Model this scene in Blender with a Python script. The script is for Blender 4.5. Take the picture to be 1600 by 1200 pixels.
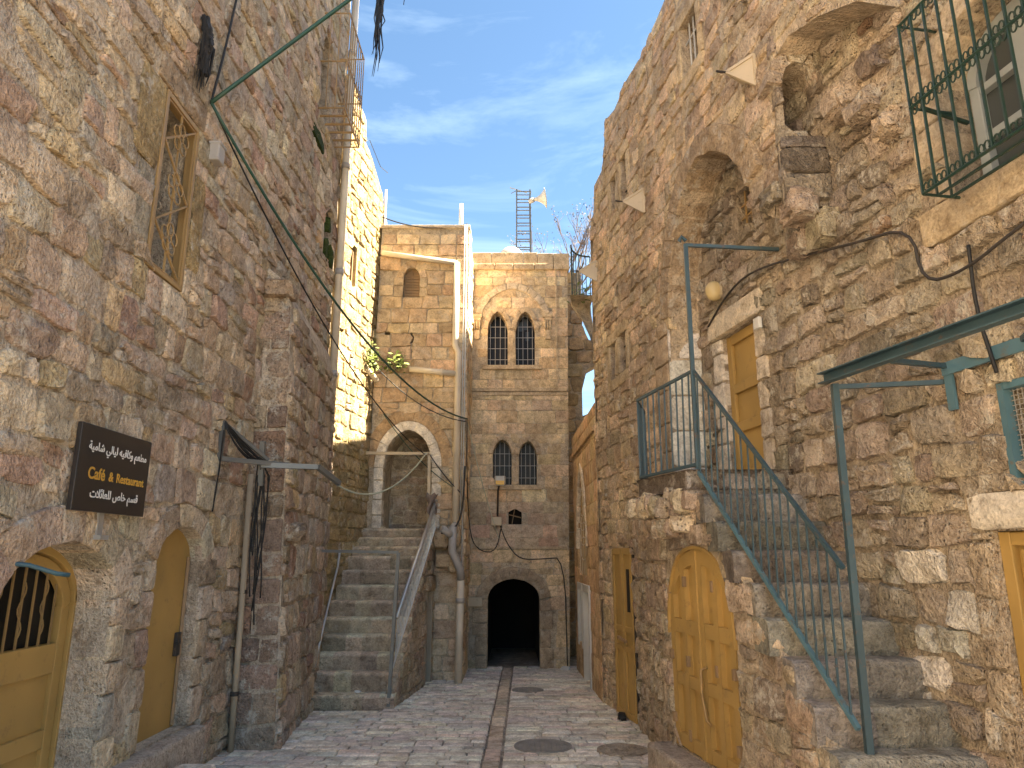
import bpy, math, random
import numpy as np
from mathutils import Vector, noise
from mathutils.geometry import delaunay_2d_cdt

for o in list(bpy.data.objects): bpy.data.objects.remove(o)
scene = bpy.context.scene
C = scene.collection
R = math.radians

# ------------------------------------------------------------------ camera
cam = bpy.data.cameras.new('camera'); camo = bpy.data.objects.new('camera', cam); C.objects.link(camo)
cam.sensor_width = 36.0; cam.lens = 36.0 * 1110 / 1600
cam.clip_start = 0.05; cam.clip_end = 5000
camo.location = (0, 0, 1.9); camo.rotation_euler = (R(90 + 13.5), 0, 0)
scene.camera = camo
# ------------------------------------------------------------------ sky, sun, exposure
SUN = Vector((1.0, 0.035, 0.0)).normalized(); EL = 50.0
world = bpy.data.worlds.new('World'); scene.world = world; world.use_nodes = True
nt = world.node_tree; nt.nodes.clear()
def wn(t, **k):
    n = nt.nodes.new(t)
    for a, b in k.items(): setattr(n, a, b)
    return n
sky = wn('ShaderNodeTexSky', sky_type='NISHITA', sun_disc=False, sun_elevation=R(EL),
         sun_rotation=math.atan2(SUN.x, SUN.y), altitude=900.0, air_density=0.8, dust_density=0.4, ozone_density=2.2)
bg = wn('ShaderNodeBackground'); wo = wn('ShaderNodeOutputWorld')
tc = wn('ShaderNodeTexCoord'); mp = wn('ShaderNodeMapping')
mp.inputs['Rotation'].default_value = (0.25, 0.35, 0.5); mp.inputs['Scale'].default_value = (1.2, 2.2, 5.5)
n1 = wn('ShaderNodeTexNoise'); n1.inputs['Scale'].default_value = 2.3; n1.inputs['Detail'].default_value = 9; n1.inputs['Roughness'].default_value = 0.62; n1.inputs['Distortion'].default_value = 0.9
rp = wn('ShaderNodeValToRGB'); rp.color_ramp.elements[0].position = 0.46; rp.color_ramp.elements[1].position = 0.9
rp.color_ramp.elements[1].color = (0.24, 0.24, 0.24, 1)
mx = wn('ShaderNodeMix', data_type='RGBA'); mx.inputs[7].default_value = (7.4, 7.9, 8.6, 1)
L = nt.links.new
L(tc.outputs['Generated'], mp.inputs['Vector']); L(mp.outputs['Vector'], n1.inputs['Vector']); L(n1.outputs['Fac'], rp.inputs['Fac'])
L(rp.outputs['Color'], mx.inputs[0]); L(sky.outputs['Color'], mx.inputs[6]); tn = wn('ShaderNodeMix', data_type='RGBA', blend_type='MULTIPLY'); tn.inputs[0].default_value = 1.0; tn.inputs[7].default_value = (.64, .70, .64, 1)
L(mx.outputs[2], tn.inputs[6]); L(tn.outputs[2], bg.inputs['Color']); L(bg.outputs[0], wo.inputs[0])
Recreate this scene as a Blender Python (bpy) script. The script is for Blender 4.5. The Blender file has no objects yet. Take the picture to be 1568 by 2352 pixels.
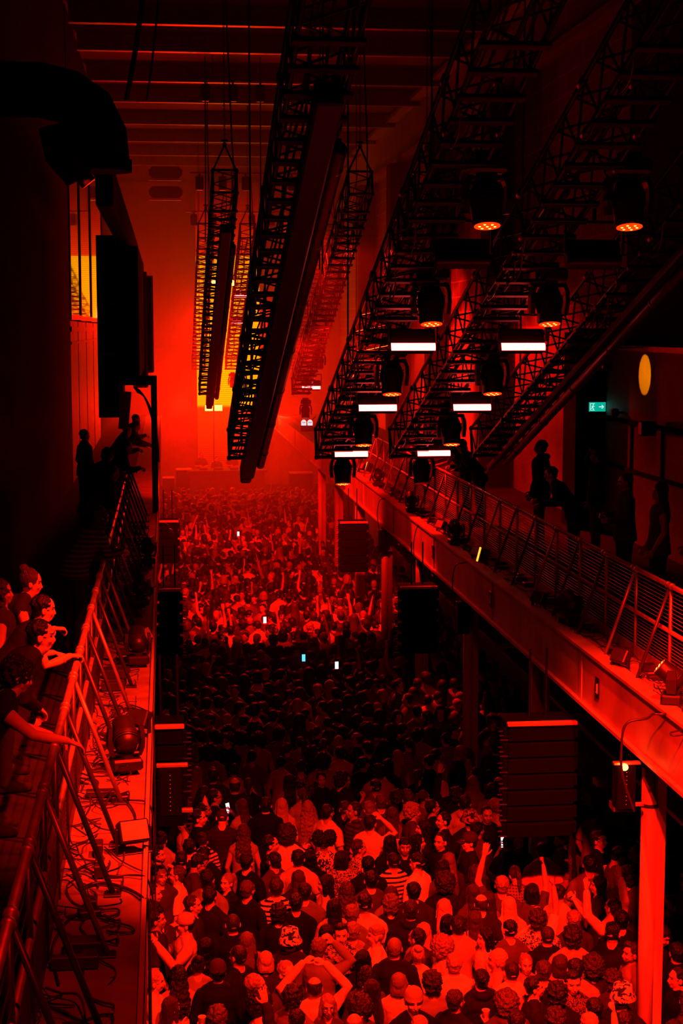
import bpy, math, random
import numpy as np
from math import sin, cos, tan, atan, pi, radians, sqrt
from mathutils import Vector, Matrix, noise

random.seed(7)
SC = bpy.context.scene
COL = SC.collection

# ------------------------------------------------------------------ camera
FPX = 3600.0
CZ = 8.35
TH = atan(419 / FPX)
PS = atan(407 / FPX * cos(TH))
FW = Vector((sin(PS) * cos(TH), cos(PS) * cos(TH), -sin(TH)))
RT = Vector((cos(PS), -sin(PS), 0))
UP = RT.cross(FW)


def onz(px, py, z):
    """where the sight line through a photo point meets the height z"""
    d = FW + RT * ((px - 784) / FPX) + UP * ((1176 - py) / FPX)
    t = (z - CZ) / d.z
    return d.x * t, d.y * t


def proj(p):
    v = Vector(p) - Vector((0, 0, CZ))
    c = v.dot(FW)
    return 784 + FPX * v.dot(RT) / c, 1176 - FPX * v.dot(UP) / c


cam_d = bpy.data.cameras.new('camera')
cam = bpy.data.objects.new('camera', cam_d)
COL.objects.link(cam)
cam.location = (0, 0, CZ)
cam.rotation_euler = (pi / 2 - TH, 0, -PS)
cam_d.sensor_fit = 'VERTICAL'
cam_d.sensor_height = 36
cam_d.lens = FPX / 2352 * 36
cam_d.clip_end = 300
SC.camera = cam

# ------------------------------------------------------------------ materials
def srgb(c):
    return tuple((x / 12.92 if x <= .04045 else ((x + .055) / 1.055) ** 2.4) for x in c)


def mat(name, col=(.5, .5, .5), rough=.6, metal=0., bump=0., bscale=40., var=0., vscale=3., coat=0., spec=.5, objcol=False, attr=None):
    m = bpy.data.materials.new(name)
    m.use_nodes = True
    nt = m.node_tree
    b = nt.nodes['Principled BSDF']
    b.inputs['Roughness'].default_value = rough
    b.inputs['Metallic'].default_value = metal
    b.inputs['Specular IOR Level'].default_value = spec
    if coat:
        b.inputs['Coat Weight'].default_value = coat
    tc = nt.nodes.new('ShaderNodeTexCoord')
    src = None
    if objcol:
        src = nt.nodes.new('ShaderNodeObjectInfo').outputs['Color']
    elif attr:
        a = nt.nodes.new('ShaderNodeAttribute')
        a.attribute_name = attr
        src = a.outputs['Color']
    if var > 0:
        n = nt.nodes.new('ShaderNodeTexNoise')
        n.inputs['Scale'].default_value = vscale
        n.inputs['Detail'].default_value = 5
        nt.links.new(tc.outputs['Object'], n.inputs['Vector'])
        r = nt.nodes.new('ShaderNodeMapRange')
        r.inputs['From Min'].default_value = .3
        r.inputs['From Max'].default_value = .7
        r.inputs['To Min'].default_value = 1 - var
        r.inputs['To Max'].default_value = 1 + var * .5
        nt.links.new(n.outputs['Fac'], r.inputs['Value'])
        mx = nt.nodes.new('ShaderNodeVectorMath')
        mx.operation = 'SCALE'
        if src:
            nt.links.new(src, mx.inputs[0])
        else:
            mx.inputs[0].default_value = col[:3]
        nt.links.new(r.outputs['Result'], mx.inputs['Scale'])
        nt.links.new(mx.outputs['Vector'], b.inputs['Base Color'])
    elif src:
        nt.links.new(src, b.inputs['Base Color'])
    else:
        b.inputs['Base Color'].default_value = (*col[:3], 1)
    if bump > 0:
        n2 = nt.nodes.new('ShaderNodeTexNoise')
        n2.inputs['Scale'].default_value = bscale
        n2.inputs['Detail'].default_value = 4
        nt.links.new(tc.outputs['Object'], n2.inputs['Vector'])
        bp = nt.nodes.new('ShaderNodeBump')
        bp.inputs['Strength'].default_value = bump
        bp.inputs['Distance'].default_value = .02
        nt.links.new(n2.outputs['Fac'], bp.inputs['Height'])
        nt.links.new(bp.outputs['Normal'], b.inputs['Normal'])
    return m


def emat(name, col, strength=1.0):
    m = bpy.data.materials.new(name)
    m.use_nodes = True
    nt = m.node_tree
    nt.nodes.clear()
    e = nt.nodes.new('ShaderNodeEmission')
    o = nt.nodes.new('ShaderNodeOutputMaterial')
    e.inputs['Color'].default_value = (*col, 1)
    e.inputs['Strength'].default_value = strength
    nt.links.new(e.outputs[0], o.inputs['Surface'])
    return m


M = {}
M['black'] = mat('black_paint', (.012, .012, .012), .45)
M['blackrough'] = mat('black_matt', (.0025, .0025, .0025), .9, spec=.06)
M['truss'] = mat('black_truss_metal', (.007, .0065, .0065), .45, .2, spec=.35)
M['steel'] = mat('galvanised_steel', (.42, .41, .4), .42, .6, var=.3, vscale=6)
M['darksteel'] = mat('dark_steel', (.06, .06, .06), .4, .5, var=.3)
M['cable'] = mat('cable_rubber', (.02, .02, .02), .35)
M['concrete'] = mat('concrete', (.32, .31, .3), .85, bump=.3, bscale=9, var=.4, vscale=2.5)
M['fascia'] = mat('painted_steel_fascia', (.46, .44, .42), .5, bump=.1, bscale=5, var=.35, vscale=1.8)
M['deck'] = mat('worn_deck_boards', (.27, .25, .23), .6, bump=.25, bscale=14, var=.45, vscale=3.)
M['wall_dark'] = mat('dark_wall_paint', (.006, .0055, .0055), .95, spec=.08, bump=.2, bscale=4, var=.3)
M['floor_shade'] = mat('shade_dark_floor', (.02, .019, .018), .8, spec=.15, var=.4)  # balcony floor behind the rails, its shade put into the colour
M['wall_pale'] = mat('pale_wall_panel', (.30, .28, .27), .6, bump=.08, bscale=3, var=.25, vscale=1.2)
M['farwall'] = mat('far_wall_cladding', (.20, .19, .19), .7, bump=.1, bscale=3, var=.3, vscale=.8)
M['ceil'] = mat('ceiling_sheet', (.10, .095, .09), .7, var=.3, vscale=.6)
M['glass'] = mat('window_glass', (.02, .02, .02), .03, .0, coat=1., spec=1.)
M['glass'].node_tree.nodes['Principled BSDF'].inputs['Metallic'].default_value = 1
M['glass'].node_tree.nodes['Principled BSDF'].inputs['Base Color'].default_value = (.55, .55, .55, 1)
M['foil'] = mat('silver_duct_foil', (.5, .5, .5), .3, .9)
M['cup'] = mat('cup_plastic', (.7, .7, .7), .35)
M['white'] = mat('white_plastic', (.75, .75, .75), .4)
M['skin'] = mat('skin', (.5, .4, .35), .45, objcol=True, bump=.06, bscale=60)
M['eye'] = mat('eye_and_brow', (.03, .025, .02), .5)
M['lip'] = mat('lip', (.22, .1, .09), .45)
M['crowdcol'] = mat('crowd_cloth_and_hair', rough=.6, attr='col')
M['strobe'] = emat('strobe_glow', (1, .048, .044), 22)
M['lensred'] = emat('lens_red', (1, .02, .0), 3.)
M['lenspix'] = emat('lens_pixel', (1, .35, .06), 6)
M['screen'] = emat('phone_screen', (.9, .9, 1), 2.2)
M['screenblue'] = emat('phone_screen_blue', (.1, .55, .9), 1.6)
M['lampwarm'] = emat('lamp_warm', (1, .10, .012), 40)


def hairmat(name, rough, nsc):
    m = mat(name, rough=rough, objcol=True)
    nt = m.node_tree
    b = nt.nodes['Principled BSDF']
    b.inputs['Specular IOR Level'].default_value = .38
    tc = nt.nodes.new('ShaderNodeTexCoord')
    mp = nt.nodes.new('ShaderNodeMapping')
    mp.inputs['Scale'].default_value = nsc
    n = nt.nodes.new('ShaderNodeTexNoise')
    n.inputs['Scale'].default_value = 30
    n.inputs['Detail'].default_value = 3
    nt.links.new(tc.outputs['Object'], mp.inputs['Vector'])
    nt.links.new(mp.outputs['Vector'], n.inputs['Vector'])
    bp = nt.nodes.new('ShaderNodeBump')
    bp.inputs['Strength'].default_value = .8
    bp.inputs['Distance'].default_value = .02
    nt.links.new(n.outputs['Fac'], bp.inputs['Height'])
    nt.links.new(bp.outputs['Normal'], b.inputs['Normal'])
    return m


M['hair'] = hairmat('hair_short', .42, (2.5, 2.5, 1))
M['hairlong'] = hairmat('hair_long', .36, (4, 4, .35))
M['haircurl'] = hairmat('hair_curly', .5, (2, 2, 2))


def clothmat(name, kind, rough=.8):
    m = mat(name, rough=rough, objcol=True, bump=.45 if kind != 'satin' else .9, bscale=11)
    nt = m.node_tree
    b = nt.nodes['Principled BSDF']
    b.inputs['Specular IOR Level'].default_value = .5 if kind == 'satin' else .12
    if kind in ('plain', 'satin'):
        return m
    oi = [n for n in nt.nodes if n.type == 'OBJECT_INFO'][0]
    tc = [n for n in nt.nodes if n.type == 'TEX_COORD'][0]
    mx = nt.nodes.new('ShaderNodeMix')
    mx.data_type = 'RGBA'
    mx.inputs['B'].default_value = (.015, .015, .015, 1)
    nt.links.new(oi.outputs['Color'], mx.inputs['A'])
    nt.links.new(mx.outputs['Result'], b.inputs['Base Color'])
    if kind in ('stripe', 'plaid', 'vstripe'):
        w = nt.nodes.new('ShaderNodeTexWave')
        w.bands_direction = 'Z' if kind != 'vstripe' else 'X'
        w.inputs['Scale'].default_value = 6.0 if kind == 'stripe' else 9.0
        w.inputs['Distortion'].default_value = .6
        nt.links.new(tc.outputs['Object'], w.inputs['Vector'])
        cr = nt.nodes.new('ShaderNodeMapRange')
        cr.inputs['From Min'].default_value = .55
        cr.inputs['From Max'].default_value = .65
        nt.links.new(w.outputs['Fac'], cr.inputs['Value'])
        out = cr.outputs['Result']
        if kind == 'plaid':
            w2 = nt.nodes.new('ShaderNodeTexWave')
            w2.bands_direction = 'X'
            w2.inputs['Scale'].default_value = 8
            nt.links.new(tc.outputs['Object'], w2.inputs['Vector'])
            mm = nt.nodes.new('ShaderNodeMath')
            mm.operation = 'MULTIPLY'
            nt.links.new(w2.outputs['Fac'], mm.inputs[0])
            nt.links.new(out, mm.inputs[1])
            out = mm.outputs[0]
    else:
        w = nt.nodes.new('ShaderNodeTexNoise')
        w.inputs['Scale'].default_value = 16 if kind == 'print' else 34
        w.inputs['Detail'].default_value = 1
        w.inputs['Distortion'].default_value = 1.8
        nt.links.new(tc.outputs['Object'], w.inputs['Vector'])
        cr = nt.nodes.new('ShaderNodeMapRange')
        cr.inputs['From Min'].default_value = .50
        cr.inputs['From Max'].default_value = .53
        nt.links.new(w.outputs['Fac'], cr.inputs['Value'])
        out = cr.outputs['Result']
    nt.links.new(out, mx.inputs['Factor'])
    return m


for k in ('plain', 'stripe', 'vstripe', 'plaid', 'print', 'fine', 'satin'):
    M['cloth_' + k] = clothmat('cloth_' + k, k, .38 if k == 'satin' else .85)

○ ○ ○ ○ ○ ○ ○

Task description: Transcribe exactly, with no pictures, the lines running from the first line of the material through the line holding "from mathutils.geometry import".

Solution for this problem:
Model this scene in Blender with a Python script. The script is for Blender 4.5. Take the picture to be 1600 by 1200 pixels.
import bpy, math, random
import numpy as np
from mathutils import Vector, noise
from mathutils.geometry import delaunay_2d_cdt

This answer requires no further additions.